The internet is a way to unite a country made of over 7,000 islands. Not only is it a driver of change and a solution in the new normal for a slew of activities, but it is also a great business opportunity. Despite the significant challenges the implementation poses, a leading fibre company is taking up the gauntlet. They are one of several that is looking to take advantage of this booming market sector. in the Philippines.
Established as a provincial cable television operator, it has now evolved into the country’s sole pure ‘end-to-end fibre internet service provider for residential and corporate users and is currently expanding its coverage to the entire country. The construction of its P1-billion data centre in Cebu is expected to begin this year. In a statement, the company said the construction of a data centre in Cebu is part of its preparations to “serve the surge in the data requirements in Visayas and Mindanao amid its aggressive expansion in central and southern Philippines.”
The company’s CEO stated that the move was a strategic bet as it seeks to widen its presence across the Philippines and reach a target to cover more than half of the country’s households by 2025. In the next weeks, it intends to roll out in Talisay, Cordova, and Lapu-Lapu. The investment comes on top of the company’s domestic undersea cable project that will connect Visayas and Mindanao to its national fibre and distribution network.

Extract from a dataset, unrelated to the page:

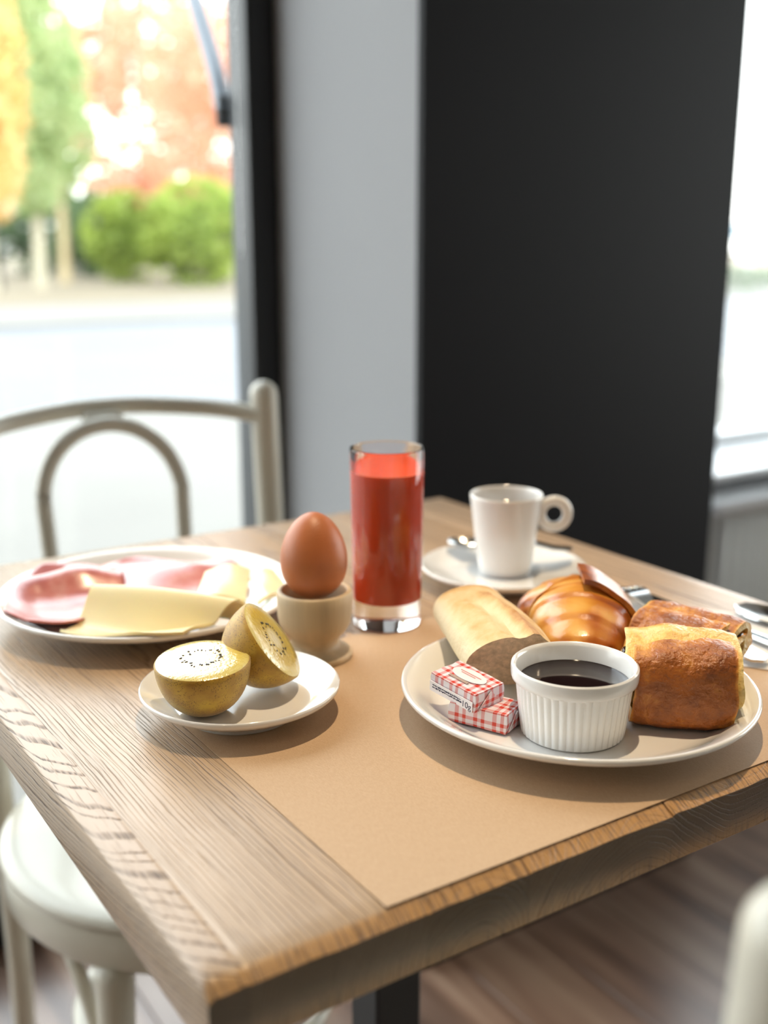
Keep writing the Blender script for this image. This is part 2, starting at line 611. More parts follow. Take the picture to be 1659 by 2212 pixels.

With the domestic undersea cable project, Mindanao is now connected to its national fibre backbone with the landing last of its submarine cables in Cagayan de Oro earlier last week. The company landed its cables in the Visayas through San Remigio in Cebu province. For its national fibre backbone project, the company said that it is bringing world-class technologies used by market-leading countries in broadband like South Korea and Singapore.
With the fast connectivity, bringing the latest technologies to the country is an attainable goal, ultimately providing customers with a better internet experience. This is more pertinent at this time when many people are staying inside their homes for work, education, health services and needed transactions apart from entertainment and shopping.
The fibre-fast broadband services are seen as supporting the recovery of small, medium and large enterprises (SMEs) in the Visayas and Mindanao once launched in those regions this year. This data centre is also considered important, particularly for the Visayas, as demand for digital services and data requirements increases. While the company’s IDC services are expanding, customer demand is growing even faster — bandwidth demand has increased tenfold within two years, and traditional DCI systems in data centres are having trouble keeping up with the demands.
As smart cities flourish amidst rapid urbanisation and information and communication technology development, the demand for building more and more data centres is rising. Major corporations, establishments and governments need data centres as a mission-critical facility to enable countless electronic transactions to take place any minute of the day. Their functional importance ranges from health, transport, payment, etc., all the way to entertainment activities.
Internet usage and social media trends have increased the demand for faster internet networks and data centres to store data generated by them. Internet penetration is one of the strongest drivers for the data centre market in Southeast Asia. Social media usage among consumers and digital transformation by enterprises across industry verticals are other major factors promoting data centre growth.
Over the next five years, the data centre market across Asia will eclipse that of the US. New data centres will be built, new fibre communications links established, and lots of high-value jobs created.